Always been willing to pause what I'm doing to read Roger Schank. Always. First ran into him long thanks to a DesignShare article ("Death of the Classroom") I read several years ago incorporating Roger's ideas into school design written by Randy Fielding. Continue to be inspired.
My appreciation for Roger continues to grow thanks to a recent Pulse blog entry by him entitled "Wrong Problem, Wrong Solution" in relation to the feverish need to crank up the math and science requirements in our country. So we can compete. So we can fill the top ranks of our university programs with US students. So we can make sense of logorithmic equations at dinner parties.
Roger suggests a refocus [Thanks to Assorted Stuff for the link that sent me this way]:
Do we really believe that the reason that there so many foreign applicants to US graduate programs is that they teach math and science better in other countries? China and India provide most of the applicants. They also have most of the people. And many of those people will do anything to live in the U.S. So they cram math down their own throats knowing that it is a ticket to America. Very few of these applicants are coming from Germany, Sweden, France or Italy. Is this because they teach math badly there or is it because those people aren’t desperate to move to the U.S.?
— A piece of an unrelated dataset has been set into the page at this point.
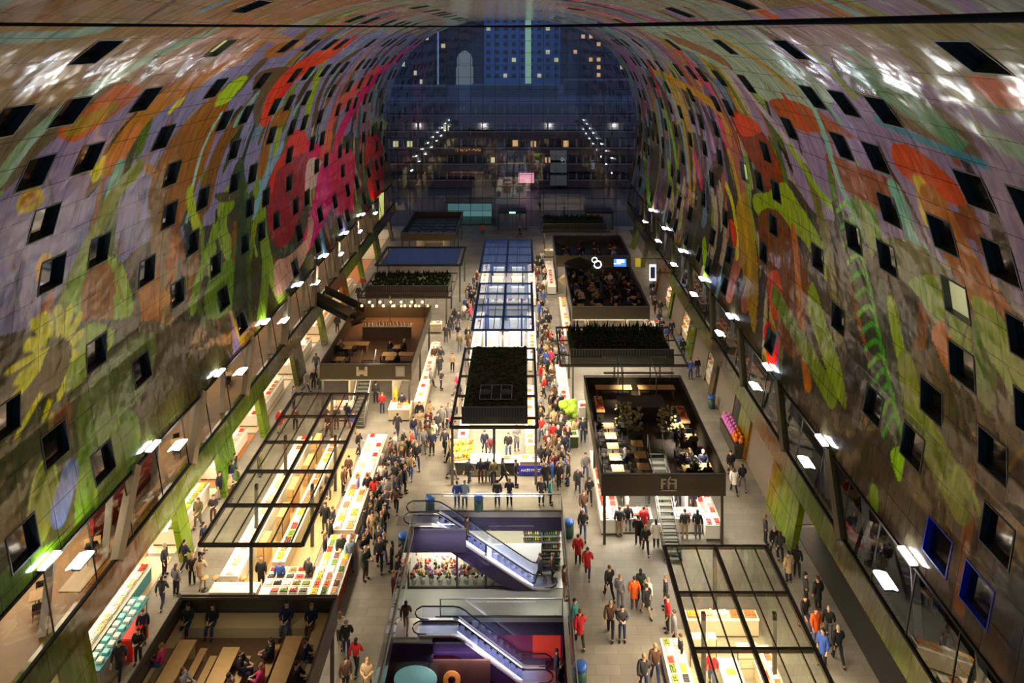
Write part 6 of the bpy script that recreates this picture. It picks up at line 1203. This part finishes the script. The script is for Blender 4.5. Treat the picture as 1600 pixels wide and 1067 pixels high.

In the U.S., students are not desperate to move to the US, so when you suggest to them that they numb themselves with formulas and equations they refuse to do so. The right answer would be to make math and science actually interesting, but with those awful tests as the ultimate arbiter of success this is very difficult to do.
No change in education will ever happen in the US until the testing mentality is done away with. No average high functioning adult could pass them so why make kids do it? This makes no sense. What also makes no sense is the idea that math and science are important subjects. You can live a happy life without ever having taken a physics course or knowing what a logarithm is.
On the other hand, being able to reason on the basis of evidence actually is important. Thinking rationally and logically is important. Knowing how to function in a world that includes new technology and all kinds of health issues is important. Knowing how things work and being able to fix them and perhaps design them is important.
Lets get serious. We don’t need more math and science. We need more people who can think.
Thinking. Thinking. Thinking. Or more equations that can be answered via Scantron. You decide.
I happen to have a son in a public Elementary school in China and I KNOW that the reason he is studying math like a maniac has nothing to do with a desire to immigrate or study in the States.
The competition to get ahead is fierce here. The ones that don't compete get left behind quickly. Poverty or near poverty is still a part of life in China so people are fighting hard to escape the ever present backward tug of poverty.
The number of slots in good schools is very limited and everyone in China is starkly aware of the huge numbers of people who are competing to get into limited spots.
Math is one of the most important parts of the curriculum (along with Chinese and English) in Elementary school. Moreover the tests that people take put a premium on doing well in EVERY subject on the test.
Believe me, in this environment there is no need to look to University in America until you actually get into a good Chinese University (the immediate goal). While I applaud Roger's thinking he needs to be better informed on why Chinese children study so darn hard.